I'm sitting here trying to feel sleepy and just obsessing over the first properly seasoned meal I've had in two weeks. Visiting a taco truck. They had cow tongue (lengua) on the menu, but unsurprisingly they were out, so I had my quesadillas with chorizo instead. And verde sauce on the side salad.
I keep thinking about it. Not really the food, though it was... mmm, onions and green peppers with a proper mix of spices. Okay yes the food. But also just the interaction with the person. In person.
I need to call each of my parents tomorrow. But more generally, this suuuuuucks and I'm getting sick of being curled in a ball.
(It did feel good to walk though, and catch some pokémans. ...poképeople? oh FRICK pretend I didn't say that, but I'll leave it.)
Edit: Like it started with him taking my order before I was ready, but I wasn't sure I could make myself heard over the running generator, so I held up a finger. And he understood. And that's such a human connection - frick I'm tearing up. I've been tearing up over the weirdest stuff lately. That's why I'm posting this, I apparently really need to cry and I don't exactly know why. I happen to see a reply to my comment on some video and suddenly I'm hit with an emotional wave and tears are flowing uncontrollably. I'm too dignified to wail but they're flowing now just from me remembering it.
So uh yeah, sometimes people fill up on emotions and need to cry them out.

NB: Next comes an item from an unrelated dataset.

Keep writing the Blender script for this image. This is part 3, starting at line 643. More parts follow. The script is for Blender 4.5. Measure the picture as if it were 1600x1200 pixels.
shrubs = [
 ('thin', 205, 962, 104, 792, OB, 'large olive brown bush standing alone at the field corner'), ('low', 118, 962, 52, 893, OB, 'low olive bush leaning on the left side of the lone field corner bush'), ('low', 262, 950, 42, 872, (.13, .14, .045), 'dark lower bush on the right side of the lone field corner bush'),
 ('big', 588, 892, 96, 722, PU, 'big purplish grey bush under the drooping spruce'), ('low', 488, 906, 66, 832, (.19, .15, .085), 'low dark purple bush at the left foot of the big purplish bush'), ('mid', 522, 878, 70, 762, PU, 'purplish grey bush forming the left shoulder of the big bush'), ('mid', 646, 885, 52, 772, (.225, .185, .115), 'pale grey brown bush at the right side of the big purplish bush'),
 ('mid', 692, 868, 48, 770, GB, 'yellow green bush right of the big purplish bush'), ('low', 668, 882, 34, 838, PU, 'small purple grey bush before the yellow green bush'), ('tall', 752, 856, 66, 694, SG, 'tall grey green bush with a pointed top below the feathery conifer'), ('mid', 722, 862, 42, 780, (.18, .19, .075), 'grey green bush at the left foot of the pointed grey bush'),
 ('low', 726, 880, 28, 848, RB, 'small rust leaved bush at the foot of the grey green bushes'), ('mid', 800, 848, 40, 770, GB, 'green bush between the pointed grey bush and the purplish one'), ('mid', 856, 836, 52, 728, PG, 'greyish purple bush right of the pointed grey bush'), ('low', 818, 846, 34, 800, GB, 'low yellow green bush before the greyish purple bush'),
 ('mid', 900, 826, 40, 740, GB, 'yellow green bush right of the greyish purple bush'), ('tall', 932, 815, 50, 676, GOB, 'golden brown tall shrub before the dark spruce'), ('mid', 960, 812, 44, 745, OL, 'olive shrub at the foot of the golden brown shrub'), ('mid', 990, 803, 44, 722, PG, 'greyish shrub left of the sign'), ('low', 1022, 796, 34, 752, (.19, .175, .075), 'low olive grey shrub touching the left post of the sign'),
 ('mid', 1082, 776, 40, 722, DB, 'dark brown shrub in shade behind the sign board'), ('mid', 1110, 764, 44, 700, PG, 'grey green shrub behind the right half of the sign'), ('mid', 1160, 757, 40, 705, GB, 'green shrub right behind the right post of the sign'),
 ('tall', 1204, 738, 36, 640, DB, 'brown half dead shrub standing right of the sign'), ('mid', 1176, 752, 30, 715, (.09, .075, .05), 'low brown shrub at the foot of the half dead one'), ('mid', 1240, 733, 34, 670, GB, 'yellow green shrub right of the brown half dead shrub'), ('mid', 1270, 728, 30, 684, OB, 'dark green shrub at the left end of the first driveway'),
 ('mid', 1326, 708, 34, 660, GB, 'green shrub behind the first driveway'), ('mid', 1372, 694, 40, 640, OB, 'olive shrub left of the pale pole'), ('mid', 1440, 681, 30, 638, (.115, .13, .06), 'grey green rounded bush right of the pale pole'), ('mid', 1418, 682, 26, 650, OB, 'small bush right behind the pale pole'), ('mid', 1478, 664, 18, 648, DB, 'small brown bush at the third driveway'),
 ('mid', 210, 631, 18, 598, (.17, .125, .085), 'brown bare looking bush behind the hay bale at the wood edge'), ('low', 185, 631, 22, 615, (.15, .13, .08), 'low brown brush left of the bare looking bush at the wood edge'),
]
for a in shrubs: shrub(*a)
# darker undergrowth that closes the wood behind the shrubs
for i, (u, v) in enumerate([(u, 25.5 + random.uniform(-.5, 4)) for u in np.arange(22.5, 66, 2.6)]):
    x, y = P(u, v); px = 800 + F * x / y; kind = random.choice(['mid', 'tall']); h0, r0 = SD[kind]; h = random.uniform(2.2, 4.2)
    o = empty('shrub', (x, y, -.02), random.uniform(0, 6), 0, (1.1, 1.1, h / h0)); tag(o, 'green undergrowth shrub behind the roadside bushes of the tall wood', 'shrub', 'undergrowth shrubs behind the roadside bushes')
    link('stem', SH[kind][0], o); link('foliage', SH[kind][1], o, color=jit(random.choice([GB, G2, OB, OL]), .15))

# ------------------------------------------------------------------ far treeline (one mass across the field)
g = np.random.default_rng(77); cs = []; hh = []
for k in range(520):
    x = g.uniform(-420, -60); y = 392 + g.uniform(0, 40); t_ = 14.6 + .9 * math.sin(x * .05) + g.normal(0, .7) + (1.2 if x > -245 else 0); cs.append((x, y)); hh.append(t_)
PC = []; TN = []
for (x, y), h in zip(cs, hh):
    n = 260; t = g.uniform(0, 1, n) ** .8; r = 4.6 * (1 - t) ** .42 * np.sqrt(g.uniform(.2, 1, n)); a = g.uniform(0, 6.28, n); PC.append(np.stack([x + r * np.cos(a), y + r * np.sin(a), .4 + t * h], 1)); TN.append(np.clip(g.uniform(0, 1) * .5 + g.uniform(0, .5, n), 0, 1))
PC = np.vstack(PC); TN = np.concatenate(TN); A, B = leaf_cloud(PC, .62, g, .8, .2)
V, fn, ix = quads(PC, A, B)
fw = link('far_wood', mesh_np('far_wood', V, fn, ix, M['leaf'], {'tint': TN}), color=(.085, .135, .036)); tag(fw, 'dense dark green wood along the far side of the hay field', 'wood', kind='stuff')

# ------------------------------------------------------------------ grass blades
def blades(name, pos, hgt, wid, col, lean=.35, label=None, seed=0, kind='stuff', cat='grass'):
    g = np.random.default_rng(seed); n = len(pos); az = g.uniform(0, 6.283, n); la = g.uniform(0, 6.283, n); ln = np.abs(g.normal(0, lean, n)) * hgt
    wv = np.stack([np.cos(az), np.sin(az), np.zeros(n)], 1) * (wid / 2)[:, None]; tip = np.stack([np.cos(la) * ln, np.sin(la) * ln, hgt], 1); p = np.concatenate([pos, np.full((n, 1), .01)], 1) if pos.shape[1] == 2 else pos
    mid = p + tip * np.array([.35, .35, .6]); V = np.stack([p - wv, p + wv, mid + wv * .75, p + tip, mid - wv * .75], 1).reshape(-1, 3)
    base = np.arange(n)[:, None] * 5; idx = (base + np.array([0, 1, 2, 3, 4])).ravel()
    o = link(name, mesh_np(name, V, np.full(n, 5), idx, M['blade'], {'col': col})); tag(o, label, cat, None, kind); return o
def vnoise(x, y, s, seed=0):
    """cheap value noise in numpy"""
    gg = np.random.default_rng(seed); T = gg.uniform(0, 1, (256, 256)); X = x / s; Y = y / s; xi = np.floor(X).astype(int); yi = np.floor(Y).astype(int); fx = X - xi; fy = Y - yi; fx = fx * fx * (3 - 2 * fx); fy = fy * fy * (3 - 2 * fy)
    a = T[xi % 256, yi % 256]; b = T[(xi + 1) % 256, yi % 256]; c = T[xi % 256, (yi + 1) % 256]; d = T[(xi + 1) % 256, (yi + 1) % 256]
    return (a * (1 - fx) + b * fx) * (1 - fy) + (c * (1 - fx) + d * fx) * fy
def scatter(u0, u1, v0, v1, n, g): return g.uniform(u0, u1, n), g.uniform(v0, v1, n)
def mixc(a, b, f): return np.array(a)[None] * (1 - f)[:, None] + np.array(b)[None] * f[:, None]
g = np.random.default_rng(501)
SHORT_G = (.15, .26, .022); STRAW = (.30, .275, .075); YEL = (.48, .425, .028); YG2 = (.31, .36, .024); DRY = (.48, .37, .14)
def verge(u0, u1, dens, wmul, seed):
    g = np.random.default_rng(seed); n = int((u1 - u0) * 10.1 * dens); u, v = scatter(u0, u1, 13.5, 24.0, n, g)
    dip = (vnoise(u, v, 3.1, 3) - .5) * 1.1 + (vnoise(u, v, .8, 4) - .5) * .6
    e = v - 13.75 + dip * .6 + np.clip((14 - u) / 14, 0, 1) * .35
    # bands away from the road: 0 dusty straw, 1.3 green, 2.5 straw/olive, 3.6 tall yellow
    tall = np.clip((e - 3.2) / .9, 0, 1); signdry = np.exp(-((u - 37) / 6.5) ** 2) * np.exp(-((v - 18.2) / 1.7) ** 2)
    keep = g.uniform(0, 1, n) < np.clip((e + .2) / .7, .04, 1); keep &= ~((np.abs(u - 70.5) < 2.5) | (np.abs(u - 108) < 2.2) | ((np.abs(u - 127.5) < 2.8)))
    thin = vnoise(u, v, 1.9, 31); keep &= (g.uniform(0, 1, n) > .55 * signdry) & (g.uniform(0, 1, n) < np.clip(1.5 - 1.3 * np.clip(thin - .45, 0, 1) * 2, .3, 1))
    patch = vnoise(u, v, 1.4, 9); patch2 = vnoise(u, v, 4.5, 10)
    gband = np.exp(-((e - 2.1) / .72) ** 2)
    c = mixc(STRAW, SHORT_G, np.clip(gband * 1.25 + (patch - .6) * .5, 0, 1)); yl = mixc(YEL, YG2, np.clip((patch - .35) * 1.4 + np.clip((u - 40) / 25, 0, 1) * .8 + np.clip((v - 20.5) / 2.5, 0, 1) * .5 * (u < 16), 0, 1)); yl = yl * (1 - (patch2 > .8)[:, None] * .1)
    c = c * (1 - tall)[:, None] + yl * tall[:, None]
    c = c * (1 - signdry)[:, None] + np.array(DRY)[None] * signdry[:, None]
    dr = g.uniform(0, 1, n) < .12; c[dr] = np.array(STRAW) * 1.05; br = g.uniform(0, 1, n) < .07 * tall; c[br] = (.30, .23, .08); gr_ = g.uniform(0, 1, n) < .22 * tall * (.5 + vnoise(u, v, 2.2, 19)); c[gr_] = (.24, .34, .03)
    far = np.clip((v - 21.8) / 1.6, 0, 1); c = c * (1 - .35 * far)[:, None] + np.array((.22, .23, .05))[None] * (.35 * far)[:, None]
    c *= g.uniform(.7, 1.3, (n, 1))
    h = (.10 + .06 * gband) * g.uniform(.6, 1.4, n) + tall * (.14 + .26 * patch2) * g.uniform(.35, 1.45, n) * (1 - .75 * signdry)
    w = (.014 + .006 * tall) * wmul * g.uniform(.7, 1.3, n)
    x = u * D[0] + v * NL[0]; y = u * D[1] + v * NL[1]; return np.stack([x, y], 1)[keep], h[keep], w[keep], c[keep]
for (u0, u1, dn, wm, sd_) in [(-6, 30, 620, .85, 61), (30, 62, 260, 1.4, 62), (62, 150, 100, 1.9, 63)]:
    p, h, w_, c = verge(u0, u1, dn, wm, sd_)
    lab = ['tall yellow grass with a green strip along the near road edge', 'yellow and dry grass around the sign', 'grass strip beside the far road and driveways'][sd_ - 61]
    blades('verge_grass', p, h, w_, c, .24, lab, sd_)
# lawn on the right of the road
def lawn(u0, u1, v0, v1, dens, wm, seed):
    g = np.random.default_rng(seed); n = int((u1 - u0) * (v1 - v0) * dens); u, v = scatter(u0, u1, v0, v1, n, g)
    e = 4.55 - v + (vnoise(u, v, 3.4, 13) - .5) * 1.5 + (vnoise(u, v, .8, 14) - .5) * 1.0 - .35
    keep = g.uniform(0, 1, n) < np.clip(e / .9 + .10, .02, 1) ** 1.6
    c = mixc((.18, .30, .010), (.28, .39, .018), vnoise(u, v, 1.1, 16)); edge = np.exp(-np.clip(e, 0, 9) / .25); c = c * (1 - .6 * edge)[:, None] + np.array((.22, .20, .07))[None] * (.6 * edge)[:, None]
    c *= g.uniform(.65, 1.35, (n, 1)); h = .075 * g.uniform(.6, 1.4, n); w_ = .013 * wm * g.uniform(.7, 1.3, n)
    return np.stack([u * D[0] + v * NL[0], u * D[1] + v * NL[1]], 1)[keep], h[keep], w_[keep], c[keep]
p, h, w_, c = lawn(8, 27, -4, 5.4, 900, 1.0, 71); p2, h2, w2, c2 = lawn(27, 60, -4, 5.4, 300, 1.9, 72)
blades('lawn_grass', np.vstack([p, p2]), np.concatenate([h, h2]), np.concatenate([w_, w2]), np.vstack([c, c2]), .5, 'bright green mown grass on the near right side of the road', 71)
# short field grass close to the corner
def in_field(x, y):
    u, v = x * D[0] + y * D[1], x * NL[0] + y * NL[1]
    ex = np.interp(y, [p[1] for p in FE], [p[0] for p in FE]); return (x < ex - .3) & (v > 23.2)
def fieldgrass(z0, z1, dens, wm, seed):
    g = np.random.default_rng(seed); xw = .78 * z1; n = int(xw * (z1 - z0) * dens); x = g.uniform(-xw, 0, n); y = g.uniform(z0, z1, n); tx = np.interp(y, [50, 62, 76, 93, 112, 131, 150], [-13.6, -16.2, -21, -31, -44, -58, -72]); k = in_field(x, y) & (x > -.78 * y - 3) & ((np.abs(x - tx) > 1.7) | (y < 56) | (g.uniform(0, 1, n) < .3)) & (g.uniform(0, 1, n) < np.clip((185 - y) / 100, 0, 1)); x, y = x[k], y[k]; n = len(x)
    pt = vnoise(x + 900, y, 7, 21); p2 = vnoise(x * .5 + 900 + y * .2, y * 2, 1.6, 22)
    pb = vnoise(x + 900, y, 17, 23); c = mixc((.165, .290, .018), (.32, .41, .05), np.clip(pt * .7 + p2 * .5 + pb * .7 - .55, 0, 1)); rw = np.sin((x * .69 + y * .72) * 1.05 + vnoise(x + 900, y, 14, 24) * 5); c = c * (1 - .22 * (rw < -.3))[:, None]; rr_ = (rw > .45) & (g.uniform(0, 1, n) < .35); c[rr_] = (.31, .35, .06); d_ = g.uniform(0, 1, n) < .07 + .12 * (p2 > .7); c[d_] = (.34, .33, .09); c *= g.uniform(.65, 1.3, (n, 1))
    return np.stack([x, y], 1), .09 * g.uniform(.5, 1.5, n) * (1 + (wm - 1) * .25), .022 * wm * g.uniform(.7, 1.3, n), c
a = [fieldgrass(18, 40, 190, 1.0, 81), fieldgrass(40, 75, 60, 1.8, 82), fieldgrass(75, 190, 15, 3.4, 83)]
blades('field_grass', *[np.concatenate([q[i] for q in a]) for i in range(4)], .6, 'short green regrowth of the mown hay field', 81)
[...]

Edit2: I keep waking up to Discord beeps from notified channels because I need to be constantly reminded that other people are out there.
Edit3: Obviously he could hear me over the generator, but with my amplified and already significant social anxiety I didn't feel I could express "I'm not ready to order" clearly while distracted by the grating sound, working against both my voice and my ability to think.